Association directories do a specific job. They tell you who's recognised, who holds what credential, and which training programmes lead to professional registration. They're built for verification, not decision-making. For decisions, you need more than any directory can hold.
That's where school and teacher websites come in. For anyone researching CST training — or trying to understand the background of a practitioner they're considering — the school's own site usually has the kind of detail that makes a decision possible. This article looks at how to use both sources together.
What the association listing gives you
A BCTA/NA training listing typically gives you a name, a general location, and enough information to confirm that the programme is run by an Approved Teacher and leads to RCST eligibility. That's useful — it tells you the official status and places the programme inside the accreditation structure.
But listings are compact by design. They aren't built to explain seminar structure, break down what each module covers, describe the venue and accommodation, or tell you what the tuition costs. These are all things a prospective student needs to know before committing to a two-year training, and none of them reliably appear in a directory entry.
The listing is the official anchor. The school website is where the programme exists as a real thing you could sign up for.
What school websites add
A well-maintained school or teacher website usually shows the full programme structure — how many seminars, how many days each, over what period. Body Intelligence, for example, runs its foundation training across ten five-day seminars and breaks down what each segment covers. That kind of detail helps you understand the arc of the training and assess whether it works for your schedule and learning style.
Cost is another thing association listings skip. Tuition for a 700-hour professional training is a serious investment, and fees vary by country, school, and structure. School websites often publish fees or at least say how to ask. For programmes running in multiple countries, fees are usually set locally, which can make a meaningful difference depending on where you train.
Teacher bios on school sites also go further than association listings.

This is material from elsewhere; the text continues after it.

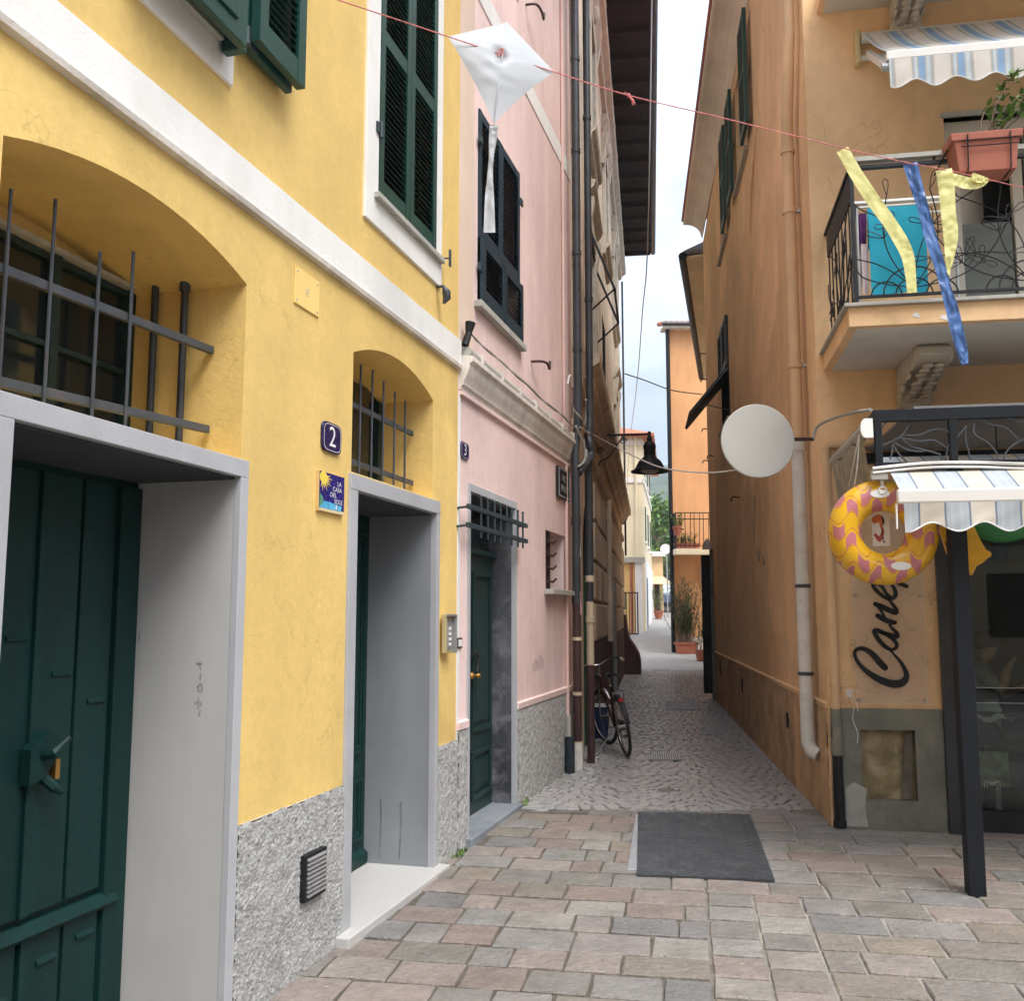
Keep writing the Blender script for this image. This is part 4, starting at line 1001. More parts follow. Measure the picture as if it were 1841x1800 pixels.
# loose cables at the cornice end
cb = thing('cable_bundle', L.p(2.2, 3.4, 0.1), 'tangle of pale cables tied round pipes at cornice end', 'cable')
for pts in ([(1.45, 3.95), (1.50, 4.05), (1.66, 4.02), (1.85, 3.80), (2.15, 3.72), (2.6, 3.70)], [(1.55, 3.62), (1.62, 3.82), (1.75, 4.0), (1.88, 3.86)], [(2.0, 3.62), (2.18, 3.45), (2.22, 3.28), (2.05, 3.18)], [(2.35, 3.98), (2.5, 3.9), (2.55, 3.7), (2.45, 3.5)], [(2.3, 3.6), (2.42, 3.5), (2.6, 3.52), (2.7, 3.45)], [(2.2, 3.5), (2.3, 3.3), (2.38, 3.42), (2.5, 3.3)]):
    build('cable', MB().tube(cr_path([L.p(u, z, 0.15 + 0.03 * math.sin(u * 9)) for u, z in pts], 5), rw.choice((0.011, 0.014, 0.009)), 6), rw.choice((whitepipe, stone_sill, brownpipe)), cb, smooth=60)

# ================================================================== tan house with carved window heads
TH_ = thing('tan_house', B3.p(8, 0, 0), 'tan weathered house with carved window heads and deep dark eaves', 'house')
TU1 = 17.35
wins = []
for c in (3.2, 7.7, 12.6): wins.append(rect(c - 0.55, c + 0.55, 8.6, 10.6))
lowin = [rect(c - 0.55, c + 0.55, 5.0, 7.0) for c in (2.6, 12.8)]
bdoor = rect(6.4, 7.6, 4.75, 7.1)
adoor = arch_loop(0.75, 2.25, -0.1, 2.45, 3.05)
ndoor = rect(7.7, 8.7, 0.0, 2.15)
body(B3, 0.0, TU1, -0.2, 12.45, 6.0, wins + lowin + [bdoor, adoor, ndoor], TH_, tan)
for w in wins + lowin + [bdoor]:
    build('window_pane', MB().poly([B3.p(u, z, -0.15) for u, z in w]).reveal(B3, w, 0, -0.15), void, TH_)
build('doorway', MB().reveal(B3, adoor, 0, -0.35).poly([B3.p(u, z, -0.35) for u, z in adoor]), void, TH_)
dg_ = build('door_leaf', MB().fbox(B3, 1.35, 2.22, 0.0, 2.1, -0.08, 0.03), pm('bright_green_door', (0.008, 0.055, 0.018), 0.45, 0.2, 4), TH_)
build('doorway', MB().reveal(B3, ndoor, 0, -0.1).poly([B3.p(u, z, -0.1) for u, z in ndoor]), black, TH_)
build('door_edge', MB().fbox(B3, 7.55, 7.68, 0.0, 2.2, 0.0, 0.05), stone_sill, TH_)
# window surrounds, heads and brackets
def carved_window(c, z0, z1, big):
    mb = MB()
    mb.fbox(B3, c - 0.75, c - 0.55, z0, z1, 0, 0.07); mb.fbox(B3, c + 0.55, c + 0.75, z0, z1, 0, 0.07); mb.fbox(B3, c - 0.75, c + 0.75, z1, z1 + 0.22, 0, 0.07)
    s = build('window_surround', mb, carved, TH_, bev=0.008)
    build('window_sill', MB().extr(B3, [(0, z0 - 0.2), (0.06, z0 - 0.18), (0.08, z0 - 0.1), (0.13, z0 - 0.06), (0.15, z0), (0, z0)], c - 0.9, c + 0.9), carved, TH_)
    prof = [(0, z1 + 0.25), (0.06, z1 + 0.27), (0.08, z1 + 0.34), (0.13, z1 + 0.40), (0.16, z1 + 0.48), (0, z1 + 0.52)]
    h = build('window_head', MB().extr(B3, prof, c - 0.95, c + 0.95), carved, TH_, smooth=30)
    if big:
        build('pediment', MB().prism(B3, [(c - 0.95, z1 + 0.52), (c + 0.95, z1 + 0.52), (c + 0.5, z1 + 0.80), (c, z1 + 0.92), (c - 0.5, z1 + 0.80)], 0.0, 0.12), carved, h, bev=0.02)
        build('carved_mask', MB().ell(B3.p(c, z1 + 0.30, 0.07), (0.10, 0.10, 0.17), 10, 8), carved, h, smooth=True)
    for s_ in (-0.82, 0.82):
        build('console', MB().extr(B3, [(0, z1 - 0.42), (0.06, z1 - 0.40), (0.05, z1 - 0.28), (0.07, z1 - 0.15), (0.10, z1 + 0.02), (0.13, z1 + 0.20), (0.13, z1 + 0.26), (0, z1 + 0.26)], c + s_ - 0.09, c + s_ + 0.09), carved, h, smooth=30)
for c in (3.2, 7.7, 12.6): carved_window(c, 8.6, 10.6, True)
for c in (2.6, 12.8): carved_window(c, 5.0, 7.0, False)
# cornice blocks under the eaves
build('frieze', MB().extr(B3, [(0, 11.55), (0.08, 11.57), (0.10, 11.66), (0.20, 11.72), (0.22, 11.80), (0, 11.82)], 0.0, TU1), carved, TH_)
for k in range(12):
    u = 0.7 + k * 1.45
    build('eave_bracket', MB().extr(B3, [(0, 11.82), (0.05, 11.84), (0.08, 12.0), (0.17, 12.16), (0.20, 12.26), (0.20, 12.33), (0, 12.33)], u - 0.07, u + 0.07), tan, TH_, smooth=30)
# deep timber eaves
ev = build('eaves', MB().extr(B3, [(-0.3, 12.46), (0.98, 12.44), (0.98, 12.50), (-0.3, 12.56)], -0.2, TU1 + 0.25), wood, TH_)
for k in range(21): build('rafter', MB().fbox(B3, -0.05 + k * 0.87, 0.05 + k * 0.87, 12.33, 12.445, 0.02, 0.95), wood, ev)
build('fascia_gutter', MB().tube([B3.p(-0.25, 12.47, 1.03), B3.p(TU1 + 0.28, 12.47, 1.03)], 0.075, 10), lead, ev)
build('roof', MB().hexa([B3.p(-0.2, 12.57, 1.02), B3.p(TU1 + 0.25, 12.57, 1.02), B3.p(TU1 + 0.25, 12.57, -6.2), B3.p(-0.2, 12.57, -6.2)], [B3.p(-0.2, 12.63, 1.02), B3.p(TU1 + 0.25, 12.63, 1.02), B3.p(TU1 - 2, 14.2, -2.6), B3.p(2, 14.2, -2.6)]), tile_red, TH_)
# string moulding between the floors
mp_ = [(0, 4.22), (0.06, 4.22), (0.08, 4.30), (0.16, 4.36), (0.17, 4.44), (0.26, 4.50), (0.27, 4.60), (0, 4.66)]
build('string_moulding', MB().extr(B3, mp_, 0.0, TU1 + 0.12), tan, TH_, smooth=30)
build('string_moulding', MB().extr(B3, [(0, 3.70), (0.05, 3.72), (0.06, 3.82), (0, 3.86)], 2.3, TU1 + 0.05), tan, TH_)
# open iron frame of a blind on the first-floor window
sf = thing('blind_frame', B3.p(3.0, 6.3, 0.3), None, None, parent=TH_)
fr = MB()
p1, p2, p3, p4 = B3.p(2.0, 6.9, 0.05), B3.p(3.6, 6.9, 0.05), B3.p(3.6, 6.05, 0.38), B3.p(2.0, 6.05, 0.38)
for a_, b_ in ((p1, p4), (p2, p3), (p3, p4), (p1, p2)): fr.tube([a_, b_], 0.018, 6)
fr.tube([p3, B3.p(3.6, 5.75, 0.05)], 0.014, 6); fr.tube([p4, B3.p(2.0, 5.75, 0.05)], 0.014, 6)
build('iron_frame', fr, black, sf)
# rusticated ground floor: block courses with recessed joints
rb = random.Random(5)
ruz = [1.22, 1.78, 2.34, 2.90, 3.46]
for i, (z0, z1) in enumerate(zip(ruz, ruz[1:])):
    u = 2.45
    while u < TU1 - 0.2:
        w = rb.uniform(0.95, 1.35); e = min(u + w, TU1)
        if not (u < 8.75 and e > 7.55 and z0 < 2.3):
            lp = [(u + 0.02, z0 + 0.025), (e - 0.02, z0 + 0.025), (e - 0.02, z1 - 0.025), (u + 0.02, z1 - 0.025)]
            build('stone_block', MB().prism(B3, lp, 0.0, 0.055 + rb.uniform(-0.008, 0.008)), tan, TH_, bev=0.02)
        u = e
build('base_course', MB().fbox(B3, 2.35, 7.5, -0.1, 1.20, 0.0, 0.06).fbox(B3, 8.75, 16.2, -0.1, 1.20, 0.0, 0.06), tan_dark, TH_, bev=0.01)
fl = MB()
for k in range(9):
    pass
fl.extr(B3, [(0, -0.1), (0.50, -0.1), (0.50, 0.30), (0.46, 0.52), (0.34, 0.75), (0.20, 0.95), (0.14, 1.2), (0.10, 1.6), (0, 1.62)], 15.9, TU1 + 0.1)
build('flared_buttress', fl, tan_dark, TH_, smooth=30)
# pipes on the tan wall
pipe(B3, [(6.0, 1.15, 0.10), (6.0, 3.6, 0.10)], 0.05, tan, TH_, 'rain_pipe')
pipe(B3, [(7.35, 0.1, 0.12), (7.35, 2.25, 0.12)], 0.045, steel, TH_, 'rain_pipe')
pipe(B3, [(TU1 - 0.05, 3.3, 0.10), (TU1 - 0.05, 7.5, 0.10), (TU1 - 0.05, 11.5, 0.10)], 0.03, lead, TH_, 'cable_duct', 8)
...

A listing might note that someone is an Approved Teacher; the school site explains where they trained, who their teachers were, how long they've been practising, and where their interests lie. For a programme that means two years of close work with one teacher, that context matters.
When the two sources diverge
Sometimes what's on the school site doesn't quite match the association listing. Several reasons: the school may have updated its structure since the listing was last refreshed, the teacher's credentials may have changed, or the school may run a version of the training with extra hours beyond the minimum.
A BCTA/NA listing that says '700-hour foundation training' and a school site that describes a 'ten-seminar, two-year programme totalling 800 hours' aren't contradicting each other — the school may simply offer more than the minimum. That extra is worth knowing. If a school site describes a significantly shorter programme than the listing suggests is standard, that's a reason to ask a direct question.
The usual way to resolve a gap is to email the teacher or school. A short message explaining what you've found and asking for clarification is always reasonable, and in the BCST world, teachers are generally responsive and happy to talk through their programmes. The listing plus the school site gives you the context for that conversation to be specific and useful.
Using association listings and school websites together rather than as alternatives gives you a much clearer picture of what a training programme actually involves. The listing establishes credential status; the school site brings the programme to life. Together they're a solid foundation for choosing well.